When it comes to the mortgage industry, the war on Black and Latino people continues. Simply put, the rates are too high, and the loans are too few.
A paper published for the National Bureau of Economic Research examined racial and ethnic differences in mortgage lending in seven metropolitan areas. The authors — economists Patrick Bayer, Fernando Ferreira and Stephen L. Ross — found that even after accounting for credit scores and other risk-related factors, African-Americans are 105 percent more likely to have high-cost mortgages, and Latinos are 78 percent more likely. According to the report, 60 to 65 percent of this difference is attributable to sorting across lenders, or differential access to lenders, meaning that Blacks and Latinos only have access to high-risk lenders in their community. These lenders aggressively target communities of color with pricier mortgages. Meanwhile, 35 to 40 percent of the higher interest rates are due to disparate treatment of equally qualified borrowers by mortgage lenders.
“Taken as a whole, the results of our analysis imply that the substantial market-wide racial and ethnic differences in the incidence of high-cost mortgages arise because African-American and Hispanic borrowers tend to be more concentrated at high-risk lenders,” the report said. “Strikingly, this pattern holds for all borrowers, even those with relatively unblemished credit records and low-risk loans. High-risk lenders are not only more likely to provide high-cost loans overall, but are especially likely to do so for African-American and Hispanic borrowers,” the study added. “In fact, these lenders are largely responsible for the differential treatment of equally qualified borrowers; minimal racial and ethnic differences exist among lenders that serve less-risky segments of the market.”
These findings come just as another revealing study was released on racial differences in mortgage lending in California. The report, jointly produced by the Greenlining Institute and Urban Strategies Council, examined the mortgage markets in Oakland, Long Beach and Fresno in 2013. While the majority of Californians — 57 percent — are Asian, Black or Latino, they only received 28 percent of the mortgage dollars, or less than half their share of the population. Of the $187 billion in mortgages funded by lenders in that state, only $53 billion went to borrowers of color.
The study noted the low number of mortgage applications among Black and Latino home buyers. Blacks are 6 percent of the California population, yet submitted 2.7 percent of the applications and received 1.7 percent of the mortgage dollars. And Latinos, who are 38 percent of California residents, had 15.5 percent of the mortgage applications but received only 8.9 percent of the mortgage funds.

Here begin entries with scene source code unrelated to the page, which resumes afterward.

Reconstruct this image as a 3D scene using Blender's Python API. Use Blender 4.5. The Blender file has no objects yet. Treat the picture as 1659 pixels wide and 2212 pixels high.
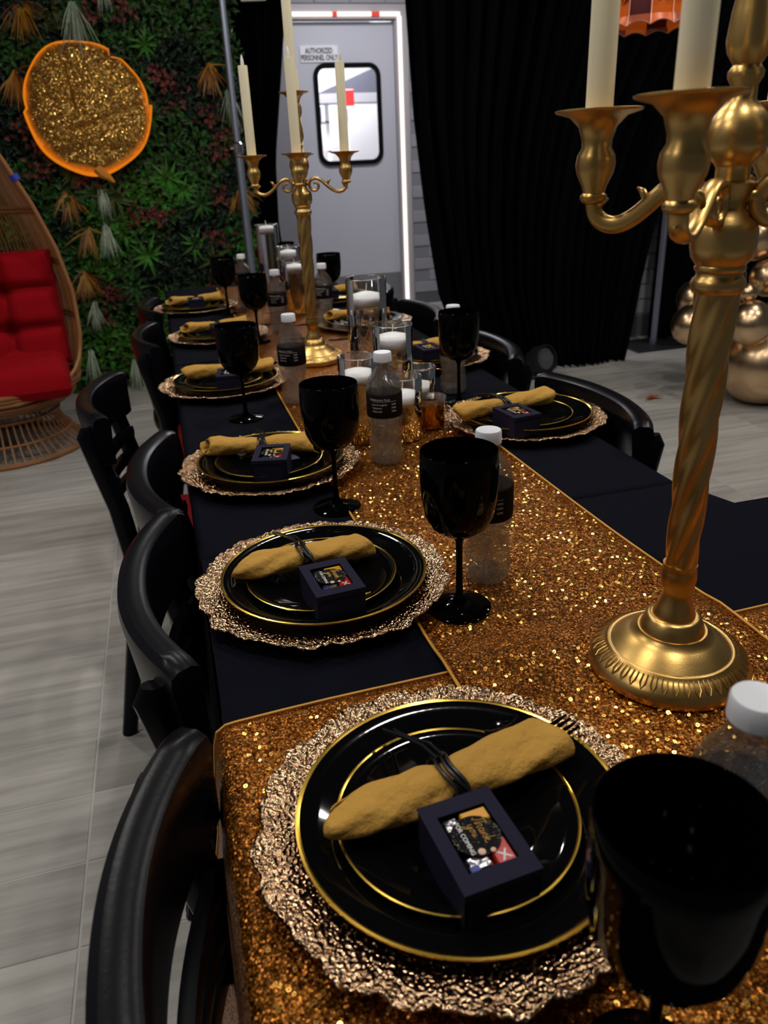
import bpy, math, random
import numpy as np
from mathutils import Matrix, Vector
R = math.radians
rnd = random.Random(7)
sc = bpy.context.scene
col = sc.collection

# ------------------------------------------------------------ camera, world, lights, exposure
CAM_H = 1.2541
pitch, roll, yaw = 0.428727, 0.047874, 0.253179
cp, sp = math.cos(pitch), math.sin(pitch)
fw = Vector((math.sin(yaw) * cp, math.cos(yaw) * cp, -sp))
r0 = Vector((math.cos(yaw), -math.sin(yaw), 0)); d0 = fw.cross(r0)
rt = r0 * math.cos(roll) + d0 * math.sin(roll)
dn = -r0 * math.sin(roll) + d0 * math.cos(roll)
cd = bpy.data.cameras.new('camera'); cam = bpy.data.objects.new('camera', cd); col.objects.link(cam)
cam.matrix_world = Matrix(((rt.x, -dn.x, -fw.x, 0), (rt.y, -dn.y, -fw.y, 0), (rt.z, -dn.z, -fw.z, CAM_H), (0, 0, 0, 1)))
cd.sensor_width = 36; cd.lens = 1652.54 / 2212 * 36; cd.clip_start = .02
cd.dof.use_dof = True; cd.dof.focus_distance = .95; cd.dof.aperture_fstop = 8
sc.camera = cam
sc.view_settings.view_transform = 'Standard'; sc.view_settings.look = 'None'
sc.view_settings.gamma = 1; sc.view_settings.use_curve_mapping = False
sc.view_settings.exposure = 0.0
w = bpy.data.worlds.new('room_ambient'); sc.world = w; w.use_nodes = True
w.node_tree.nodes['Background'].inputs[0].default_value = (.9, .93, 1, 1)
w.node_tree.nodes['Background'].inputs[1].default_value = .05
def area(name, loc, size, power, color=(1, .95, .88), aim=None, shape='DISK'):
    l = bpy.data.lights.new(name, 'AREA'); l.shape = shape; l.size = size; l.energy = power; l.color = color
    o = bpy.data.objects.new(name, l); col.objects.link(o); o.location = loc
    if aim is not None:
        o.rotation_euler = (Vector(aim) - Vector(loc)).to_track_quat('-Z', 'Y').to_euler()
    return o
SPOTS = [(-1.6, .3), (-.55, .95), (.55, .2), (-.3, 2.6), (.75, 1.7), (1.7, .5), (.5, 3.6), (1.9, 2.4), (3.0, 1.6), (3.1, 2.9), (-1.5, 2.2)]
for x, y in SPOTS:
    area('downlight', (x, y, 2.93), .13, 9.5)
area('door_fill_light', (1.7, 5.9, 2.9), .8, 34, (.95, .95, 1))  # added fill lamp without a fixture, brightens the door and brick wall
area('kitchen_light', (1.9, 8.6, 2.7), 1.2, 115, (.95, .97, 1))

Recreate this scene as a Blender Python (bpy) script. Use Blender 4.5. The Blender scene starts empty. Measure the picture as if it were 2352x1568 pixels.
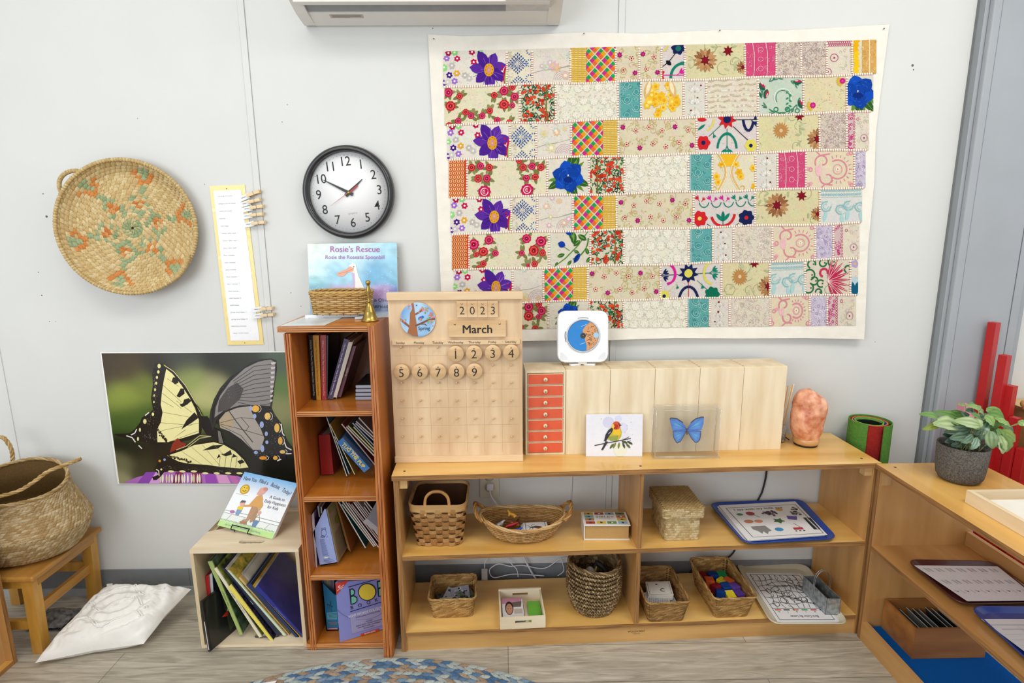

“As the nation recovered from the recent economic crisis, the majority of Californians were locked out of the 2013 housing market — missing the most affordable time to buy a home,” the study found. “44% of California’s residents — the combined African-American and Hispanic populations — obtained just 10.5% of total mortgage dollars lent by the top 12 lenders statewide. Sadly, these disparities were more pronounced in three cities where African-Americans and Hispanics averaged 56% of the population.”
Oakland is a particularly glaring case of racial disparities. The top 12 lenders gave mortgages to only four Blacks and seven Hispanics in that city. In Long Beach, Asians lagged behind in mortgages, while whites exceeded their population share in mortgages. In addition, while Fresno had the highest lending activity of the three cities, Blacks and Latinos lagged behind. Latinos are 48 percent of Fresno’s population but received 21 percent of the mortgages, while Blacks are 8 percent and 3 percent, respectively.
The report concluded that while it cannot fully account for the ethnic and racial disparities, there are a number of steps that banks can take to establish better connections with communities of color. For example, these institutions should hire more diverse loan officers, market to communities of color, improve partnerships with credit counseling agencies, and create mortgage products tailored to low- and moderate-income people.
After the Great Recession — in which banks targeted Blacks and Latinos with subprime mortgages, causing us to lose wealth at historic levels — not much has changed with the financial exploitation of our communities by vulture capitalists and their race-based lending practices.